In un’epoca in cui il legame originario tra scienza, religione e arte era andato in gran parte perduto, circa 100 anni fa è iniziata un’intensa ricerca di modi contemporanei per ripristinare l’unità di questi tre ambiti. Se nelle epoche precedenti l’arte era vista come l’espressione diretta del funzionamento di leggi eterne e divine nella natura, la cui scoperta e sperimentazione riempiva l’artista di profonda gratitudine e umiltà, secondo la comprensione e la pratica odierna l’arte è soprattutto lo sbocco dello stato soggettivo dell’artista come individuo solitario, che si confronta con un mondo fatto di miriadi di manifestazioni separate e frammentarie e di contenuti informativi, che spesso vive come privi di significato e minacciosi.
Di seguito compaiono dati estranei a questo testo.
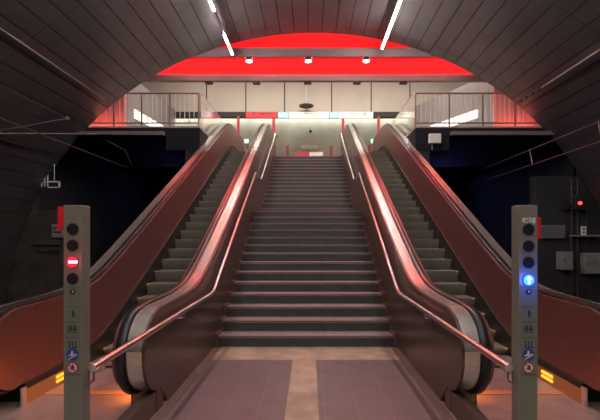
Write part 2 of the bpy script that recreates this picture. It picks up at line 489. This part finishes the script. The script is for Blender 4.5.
# beams + red fascia
n += 1; struct(MB().box(-5.2, 5.8, 11.42, 11.48, 6.56, 6.80).build('trim_%d' % n, 'beam', bevel=.01), 'front steel beam across the arch')
n += 1; struct(MB().box(-6.3, 6.8, 12.28, 12.42, 6.215, 6.40).build('trim_%d' % n, 'beam', bevel=.01), 'second steel beam below the red band')
struct(MB().box(-6.8, 7.2, 12.9, 13.0, 6.44, 7.6).build('wall_red_lower', 'red'), 'bright red band between the two beams')
struct(MB().box(-6.3, 6.8, 12.42, 12.9, 6.405, 6.44).build('ceiling_soffit', 'beam'))
struct(MB().box(-5.2, 5.8, 12.0, 12.08, 6.78, 8.0).build('wall_red_upper', 'red'), 'bright red segment under the arch')
for s in (-1, 1):
    xa, xb = (-6.9, -5.27) if s < 0 else (5.38, 7.1)
    struct(MB().box(xa, xb, 12.0, 12.1, TOP, 6.22).build('wall_red_%s' % ('left', 'right')[s > 0], 'redwall'), 'pink-red boarded wall behind the railing end')
# upper hall shell
struct(MB().box(-8.5, 8.8, 11.40, 20.4, 8.6, 8.8).build('ceiling_hall', 'ceilhi'))
struct(MB().box(-8.6, -8.4, 11.6, 20.4, TOP, 8.6).build('wall_hall_left', 'sidewall'))
struct(MB().box(8.6, 8.8, 11.6, 20.4, TOP, 8.6).build('wall_hall_right', 'sidewall'))
struct(MB().box(-8.5, 8.8, 13.0, 13.06, 7.5, 8.6).build('wall_hall_front', 'ceilhi'))
b = MB(); b.mi = 0; b.box(-8.4, 8.6, 17.6, 17.75, 6.90, 8.6)
b.mi = 1
for xj in (-4.3, -2.64, -1.0, .99, 2.66, 4.3): b.box(xj-.02, xj+.02, 17.592, 17.6, 6.90, 8.6)
b.mi = 2; b.box(-8.4, 8.6, 17.55, 17.80, 6.68, 6.90)
struct(b.build('wall_bulkhead', ['bulk', 'gap', 'dark']), 'pale panelled bulkhead above the signs')
struct(MB().box(-8.5, 8.8, 17.8, 20.4, 7.75, 7.9).build('ceiling_rear', 'ceilhi'))
struct(MB().box(-8.5, 8.8, 20.2, 20.4, TOP, 7.75).build('wall_back', 'backwall'), 'pale concrete back wall of the upper hall')
def angled(name, p, q, z0, z1, th, material, lbl):
    p = Vector(p); q = Vector(q); d = (q-p).normalized(); nn = Vector((-d.y, d.x))*th
    if nn.x * p.x < 0: nn = -nn
    m = MB(); m.prism([tuple(p), tuple(q), tuple(q+nn), tuple(p+nn)], 'z', z0, z1)
    return m.build(name, material)
struct(angled('wall_side_left', (-6.05, 12.6), (-5.62, 17.5), TOP, 6.98, .15, 'sidewall', ''), 'grey side wall of the left gallery')
struct(angled('wall_side_right', (6.5, 12.6), (4.2, 17.5), TOP, 6.98, .15, 'sidewall', ''), 'grey side wall of the right gallery')
for p, q, l in (((-5.86, 14.1), (-5.62, 16.2), 'long white light box low on the grey side wall behind the left railing'),
                ((5.72, 14.1), (4.66, 16.35), 'long white light box low on the grey side wall behind the right railing')):
    o = angled('light_box', p, q, 5.66, 5.93, .06, 'board', '')
    tag(o, l, 'light box', 'light boxes on the gallery side walls')

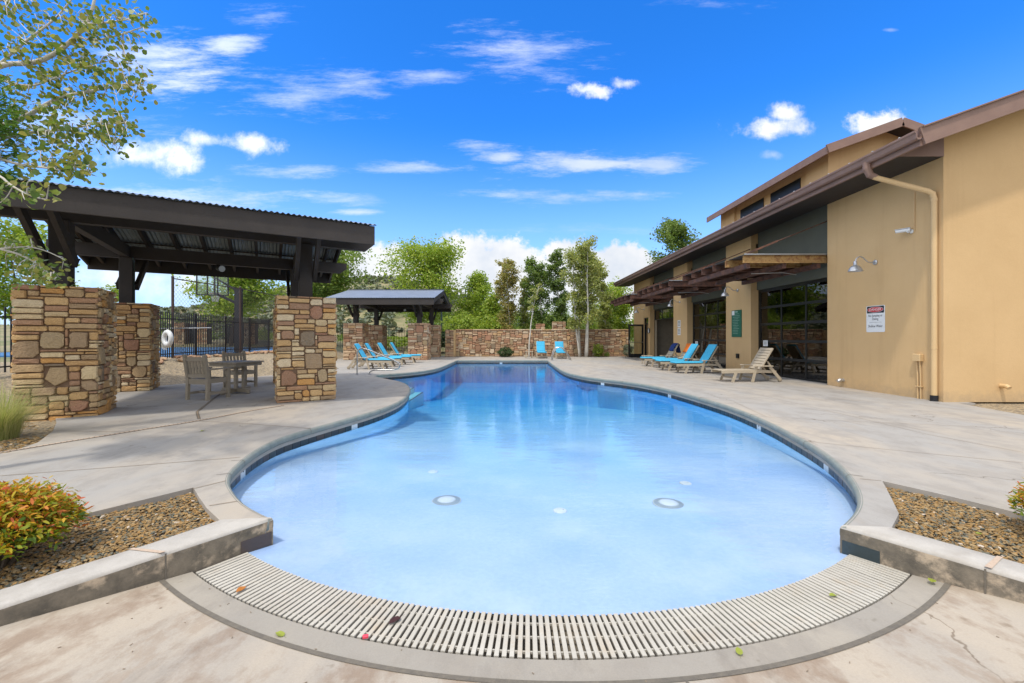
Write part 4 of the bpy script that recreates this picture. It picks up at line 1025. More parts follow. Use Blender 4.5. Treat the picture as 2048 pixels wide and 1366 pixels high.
# box gutter along the eave with a rolled lip
prf = [(0, .10), (0, -.06), (-.02, -.085), (-.07, -.085), (-.095, -.06), (-.105, .02), (-.13, .05), (-.13, .085), (-.118, .09), (-.112, .06), (-.09, .03), (-.08, -.05), (-.015, -.05), (-.012, .10)]
m_ = MB(); n = len(prf)
for y in (RY0-.03, RY1): m_.v += [(EX-.008+x, y, EZ1+.02+z) for x, z in prf]
m_.f = [(i, (i+1) % n, n+(i+1) % n, n+i) for i in range(n)]+[tuple(range(n))[::-1], tuple(range(n, 2*n))]; m_.mi = [0]*len(m_.f)
gut = hpart('gutter', m_, MT['fascia_b'])
gc = MB().box((-.012, -.012, 0), (.012, .012, .012)).mesh('gutter_clip', MT['white_tile'])
for k in range(36): link_mesh('gutter_clip', gc, gut, (EX-.12-XW, RY0+.3+k*.6-BY0, EZ1+.112))
m_ = MB(); y_ = BY0-.012; vs = [(EX+.05, y_, EZ1-.14), (XW, y_, EZ1-.14), (XW, y_, bz(XW)+.01), (EX+.05, y_, EZ1+.03)]; m_.add(vs+[(x, BY0-.001, z) for x, y, z in vs], [(0, 1, 2, 3), (7, 6, 5, 4), (0, 4, 5, 1), (3, 2, 6, 7)]); hpart('eave_return', m_, MT['fascia_b'])
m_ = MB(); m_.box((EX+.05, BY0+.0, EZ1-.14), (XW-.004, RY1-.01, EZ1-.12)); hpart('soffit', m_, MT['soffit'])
# clerestory on the ridge
CE, CZ, CY0, CY1 = 10.7, 7.66, 14.0, 22.4
cl = MB(); cz2 = lambda x: CZ-.12+RS*(min(x, 2*RX-x)-CE)
vs = []
for y in (CY0+.6, CY1-.5): vs += [(11.3, y, 5.8), (15.1, y, 5.8), (15.1, y, cz2(15.1)), (RX, y, cz2(RX)), (11.3, y, cz2(11.3))]
cl.add(vs, [(0, 1, 2, 3, 4), (9, 8, 7, 6, 5), (0, 4, 9, 5), (1, 6, 7, 2)]); clw = hpart('clerestory_wall', cl, MT['stucco'])
for y0, y1 in ((16.1, 17.9), (18.4, 20.2)):
    m_ = MB(); m_.box((11.27, y0, 6.6), (11.31, y1, 7.42)); hpart('clerestory_window', m_, MT['frame'], clw)
for y0, y1 in ((14.6, 15.7), (20.6, 21.9)):
    m_ = MB(); m_.box((11.2, y0, 5.8), (11.3, y1, cz2(11.3))); hpart('pilaster', m_, MT['stucco'], clw)
crf = roof('clerestory_roof', CE, CZ, RX, CY0, CY1, RS, .10, hb, [MT['fascia_b'], MT['soffit']])
bboard('eave_fascia', (CE+.02, CY0, CZ-.10), (CE+.02, CY1, CZ-.10), .05, .26); d2 = RS*(RX-CE)
for x in (CE-.005, 2*RX-CE): bboard('rake_board', (x, CY0-.026, CZ-.08), (RX, CY0-.026, CZ-.08+d2), .05, .28)

# roll-up glass doors
def rollup(y0, y1, opened):
    t = MB(); fx = XW+.27
    t.box((fx, y0, 0), (fx+.06, y0+.09, 3.0)); t.box((fx, y1-.09, 0), (fx+.06, y1, 3.0)); t.box((fx, y0+.09, 2.93), (fx+.06, y1-.09, 3.0))
    d = hpart('roll_up_door', t, MT['frame'])
    a, b = y0+.09, y1-.09; rows = 5; h = 2.93/rows; cols = 3; cw = (b-a)/cols; fx2 = fx+.012
    for r in range(rows):
        if opened and r < rows-1: continue
        z0, z1 = r*h, (r+1)*h
        m_ = MB(); m_.box((fx2, a, z0), (fx2+.04, b, z0+.045)); m_.box((fx2, a, z1-.035), (fx2+.04, b, z1)); hpart('rail', m_, MT['frame'], d)
        for c in range(cols+1):
            y = a+c*cw; m_ = MB(); m_.box((fx2+.002, max(a, y-.028), z0+.045), (fx2+.038, min(b, y+.028), z1-.035)); hpart('mullion', m_, MT['frame'], d)
        for c in range(cols):
            m_ = MB(); m_.box((fx2+.017, a+c*cw+.028, z0+.045), (fx2+.023, a+(c+1)*cw-.028, z1-.035)); hpart('pane', m_, MT['glass'], d)
    if opened:
        m_ = MB(); m_.box((fx+.01, y1-.32, 0), (fx+.05, y1-.09, 2.34)); hpart('side_panel', m_, MT['interior'], d)
        m_ = MB(); m_.box((XW+1.6, y0+.1, 1.02), (XW+1.66, y1-.1, 1.10)); hpart('inner_rail', m_, MT['frame'], d)
    return d
for k, (a, b) in enumerate(bays): rollup(a, b, k == 2)
for k in (0, 1):
    y1 = bays[k][1]; p = thing('paper_notice', 'white paper notice taped to the glass of the '+('nearest roll-up door' if k == 0 else 'middle roll-up door'), 'notice', (XW+.265, y1-.42, 1.10 if k == 0 else 1.02), -pi/2)
    m_ = MB(); m_.box((-.13, -.004, -.10), (.13, 0, .10)); m_.build('sheet', MT['white'], p)
    m_ = MB()
    for z in (.05, .02, -.01, -.04): m_.box((-.09, -.0055, z), (.08, -.004, z+.008))
    m_.build('print', MT['black'], p)
# side door: opening, transom, open glazed leaf
m_ = MB(); fx = XW+.06
m_.box((fx, DY0, 0), (fx+.1, DY0+.05, 2.55)); m_.box((fx, DY1-.05, 0), (fx+.1, DY1, 2.55)); m_.box((fx, DY0+.05, 2.5), (fx+.1, DY1-.05, 2.55)); m_.box((fx, DY0+.05, 2.13), (fx+.1, DY1-.05, 2.18))
dr = hpart('side_door', m_, MT['frame'])
m_ = MB(); m_.box((fx+.04, DY0+.05, 2.18), (fx+.05, DY1-.05, 2.5)); hpart('transom_pane', m_, MT['glass'], dr)
m_ = MB(); ly = DY1-.02; x1 = XW-.02; x0 = x1-.95
m_.box((x0, ly, .03), (x0+.10, ly+.045, 2.14)); m_.box((x1-.10, ly, .03), (x1, ly+.045, 2.14)); m_.box((x0+.1, ly, 2.02), (x1-.1, ly+.045, 2.14)); m_.box((x0+.1, ly, .03), (x1-.1, ly+.045, .26))
hpart('door_leaf', m_, MT['frame'], dr)
m_ = MB(); m_.box((x0+.1, ly+.018, .26), (x1-.1, ly+.026, 2.02)); hpart('door_glass', m_, MT['glass_clear'], dr)
m_ = MB(); m_.tube([(x0+.06, ly-.05, 1.0), (x1-.06, ly-.05, 1.0)], .016, 8); m_.tube([(x0+.06, ly, 1.0), (x0+.06, ly-.05, 1.0)], .02, 8); m_.tube([(x1-.06, ly, 1.0), (x1-.06, ly-.05, 1.0)], .02, 8); hpart('push_bar', m_, MT['steel'], dr)
m_ = MB(); m_.tube([(x0+.05, ly-.005, .9), (x0+.05, ly-.06, .92), (x0+.05, ly-.06, 1.14), (x0+.05, ly-.005, 1.16)], .012, 8); hpart('handle', m_, MT['steel'], dr)

# steel canopies over the three doors
for k, (a, b) in enumerate(bays):
    m_ = MB(); zt = 3.56; out_ = 2.25
    m_.box((XW-out_-.02, a+.05, zt+.005), (XW+.24, b+.35, zt+.02)); cn = hpart('canopy', m_, MT['steel_dark'])
    m_ = MB(); m_.beam((XW-out_+.0, a+.04, zt+.03), (XW+.22, a+.04, zt+.03), .02, .025); hpart('flashing', m_, MT['galv'], cn)
    for j in range(6):
        y = lerp(a+.12, b+.25, j/5)
        mt = 'rust_yellow' if (k == 0 and j < 2) else 'rust'
        m_ = MB(); m_.box((XW-out_-(.10 if j else 0), y-.01, zt-.20), (XW+.20, y+.01, zt)); m_.box((XW-out_-(.10 if j else 0), y-.05, zt-.2), (XW+.2, y-.01, zt-.185)); m_.box((XW-out_-(.10 if j else 0), y-.05, zt-.015), (XW+.2, y-.01, zt)); hpart('beam', m_, MT[mt], cn)
    for x in (XW-out_+.15, XW-1.1, XW-.15):
        m_ = MB(); m_.box((x-.05, a+.12, zt-.34), (x+.05, b+.25, zt-.205)); hpart('cross_beam', m_, MT['rust'], cn)
    m_ = MB(); m_.tube([(XW-1.5, a+1.0, zt-.36), (XW-.7, a+.8, zt-.36), (XW-.3, a+.8, zt-.42)], .012, 6); hpart('conduit', m_, MT['galv'], cn)
    for y in (a+.18, b+.05):
        yy = y; m_ = MB(); m_.tube([(XW-out_+.1, yy, zt+.06), (XW+.24, yy, 4.58)], .016, 6); m_.box((XW+.18, yy-.05, 4.50), (XW+.26, yy+.05, 4.66)); hpart('tie_rod', m_, MT['rust'], cn)
        m_ = MB(); m_.beam((XW-out_+.1, yy, zt+.05), (XW-out_+1.0, yy, zt+.05+.375), .03, .05); hpart('turnbuckle', m_, MT['rust'], cn)

# downspout at the corner
m_ = MB(); yd = 8.58; xd = XW-.055
m_.tube([(EX-.05, 9.02, EZ1-.02), (EX-.05, 9.02, EZ1-.16), (EX-.0, 9.0, EZ1-.30), (EX+.10, 8.97, EZ1-.36)], [.075, .075, .07, .06], 10); hpart('gutter_outlet', m_, MT['fascia_b'])
m_ = MB(); m_.tube([(EX+.06, 8.98, EZ1-.35), (xd-.10, yd+.03, 4.30), (xd-.03, yd, 4.24), (xd, yd, 4.12), (xd, yd, .12)], .052, 12); m_.tube([(xd, yd, 4.14), (xd, yd, 4.08)], .059, 12); m_.tube([(xd, yd, 1.06), (xd, yd, 1.12)], .057, 12); ds = autosmooth(hpart('downspout', m_, MT['pipe_tan']))
m_ = MB(); m_.tube([(xd, yd, .0), (xd, yd, .12)], .066, 12); hpart('drain_boot', m_, MT['iron'], ds)
# wall-mounted things
def wall_lamp(y, z, lb):
    t = thing('wall_lamp', lb, 'wall lamp', (XW, y, z), 0, 'gooseneck barn lamps along the clubhouse wall')
    m_ = MB(); m_.lathe([(.06, 0), (.06, -.02), (.04, -.035)], 14, axis='x'); m_.build('bracket', MT['galv'], t, smooth_=False)
    pts = [(-.02, 0, 0), (-.14, 0, -.005), (-.20, 0, .015), (-.28, 0, .10), (-.36, 0, .14), (-.43, 0, .12), (-.475, 0, .06), (-.485, 0, -.02)]
    m_ = MB(); m_.tube([(p.x, 0, p.y) for p in chaikin([Vector((p[0], p[2])) for p in pts], 2)], .0135, 8); autosmooth(m_.build('gooseneck', MT['galv'], t))
    m_ = MB(); m_.lathe([(.022, .03), (.034, .01), (.034, -.06), (.05, -.075), (.075, -.09), (.115, -.135), (.142, -.20), (.152, -.215), (.148, -.215), (.11, -.14), (.06, -.10)], 24, (-.485, 0, 0)); autosmooth(m_.build('shade', MT['galv'], t), 40)
    m_ = MB(); m_.lathe([(.02, -.10), (.045, -.14), (.045, -.17), (.02, -.20)], 12, (-.485, 0, 0)); m_.build('bulb', MT['lens'], t, smooth_=True)
for y, lb in ((10.0, 'gooseneck wall lamp above the danger sign, nearest of the row'), (15.95, 'gooseneck wall lamp above the green notice board'), (21.25, 'gooseneck wall lamp above the small white rules sign'), (26.75, 'gooseneck wall lamp beside the open glazed side door, smallest in view')): wall_lamp(y, 3.09, lb)
def text(nm, body, size, mat, parent, x, z, y=-.006, sx=1., ax='CENTER'):
    fc = bpy.data.curves.new(nm, 'FONT'); fc.body = body; fc.size = size; fc.align_x = ax; fc.align_y = 'CENTER'; fc.extrude = .0006; fc.materials.append(mat); fc.resolution_u = 3
    o = text_mesh(nm, fc, mat); o.parent = parent; o.location = (x, y, z); o.rotation_euler = (pi/2, 0, 0); o.scale = (sx, 1, 1); return o
def rr_poly(w, h, r, n=5):
    o = []
    for cx_, cz_, a0 in ((w/2-r, h/2-r, 0), (-w/2+r, h/2-r, 90), (-w/2+r, -h/2+r, 180), (w/2-r, -h/2+r, 270)):
        for k in range(n+1): a = radians(a0+90*k/n); o.append((cx_+r*cos(a), cz_+r*sin(a)))
    return o
def plate(nm, poly, y0, y1, mat, parent, cx_=0, cz_=0):
    m_ = MB(); m_.prism(poly, 0, 1); m_.v = [(x+cx_, y0 if z < .5 else y1, zz+cz_) for x, zz, z in m_.v]; return m_.build(nm, mat, parent)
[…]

Gli spettacoli di danza contemporanea che non vanno oltre la presentazione dell’essere umano come un essere senza anima, simile a una macchina, circondato da un collettivo freddo e anonimo, i cui movimenti sono guidati da un macchinario meccanico o controllato digitalmente, possono mostrare solo un aspetto molto limitato della realtà e difficilmente possono aprire percorsi liberatori e rigenerativi per l’umanità. [5]
Siamo all’inizio di una nuova era. Le vecchie certezze di fede, le ideologie e le istituzioni sociali secolari, così come gli ideali estetici, si stanno sgretolando e sono sempre meno in linea con le esigenze dell’era moderna. Nei campi dell’arte, della scienza e della religione, c’è una febbrile ricerca di nuove intuizioni e forme di espressione che corrispondano alla coscienza, alla sensibilità e alle esigenze fisiche degli esseri umani moderni. Nel corso di questi sforzi, vengono riscoperti e rivalutati antichi insegnamenti spirituali e tecniche di guarigione, nonché forme d’arte arcaiche.
Il nostro tempo è caratterizzato, da un lato, da una cieca ebbrezza della vita e del piacere, da un culto eccessivo del corpo, dall’egocentrismo e da una grande paura dell’esistenza. Per il disagio che provano nei confronti della vita moderna, molte persone si rifugiano in opinioni e comportamenti estremi. In quest’ottica, può sembrare discutibile che le persone che vivono nel mondo occidentale di oggi, la cui coscienza è in gran parte identificata con la propria fisicità, possano cogliere l’antica idea della danza sacra come espressione della vera vita spirituale al servizio del principio divino insito in loro. D’altra parte, c’è anche un interesse molto serio per le forme olistiche di vita e spiritualità in cui il corpo fisico non rimane separato ed escluso, ma può essere armoniosamente integrato. Allo stesso tempo, si osserva un allontanamento dalla sopportazione passiva e dall’accettazione acritica di sistemi di insegnamento dogmatici, e un crescente bisogno di impegno e partecipazione individuale e creativa.
Danzare, fare musica e varie forme di progettazione creativa possono essere viste come espressione delle intuizioni e delle esperienze di un percorso spirituale e possono certamente portare a una maggiore gioia di vivere, all’autenticità e a una rivitalizzazione delle esperienze in una comunità. Ciò che è essenziale, tuttavia, non sono le forme creative che possiamo sperimentare, che possono essere accettate o scartate. Ciò che è essenziale è il dispiegarsi della nuova anima che può essere stimolata da tali forme.
[1] L’essere umano, in quanto microcosmo, è circondato da un’aura in cui è registrata l’essenza di tutte le esperienze delle vite terrene precedenti e in cui tutti i legami e i desideri ancora esistenti nella vita presente esercitano un forte effetto magnetico, tanto che la sua aura è spesso colorata e oscurata da una moltitudine di passioni.
[2] È interessante notare che la parola greca “entusiasmo” – ben lontana dall’uso odierno – significava originariamente sperimentare Dio dentro di sé.
[3] Nel mistero dell’iniziazione cristiana, il “corpo inferiore” viene trasformato per opera della potenza di Cristo in noi, in modo da diventare “simile al suo corpo trasfigurato”. (Lettera di Paolo ai Filippesi) Nella Prima Lettera ai Corinzi, Paolo esprime questo concetto come segue: “Ecco, io vi dico un mistero: … noi tutti saremo trasformati…, perché il corruttibile deve rivestirsi di incorruttibile e il mortale deve rivestirsi di immortalità.” (1 Cor. 15,51ss.)
[4] Un’antica conoscenza e pratica che Gurdieff apprese da una confraternita occulta dell’Asia Minore e portò in Occidente.
[5] La discutibile idealizzazione del transumanesimo, la creazione di un nuovo tipo di essere umano con capacità sovrumane, che è una caricatura e una perversione dell’uomo anima-spirito guidato da poteri divini, non si rivelerà in ogni caso una strada percorribile per coloro che aspirano a una vera connessione con il mondo spirituale e le sue leggi universali.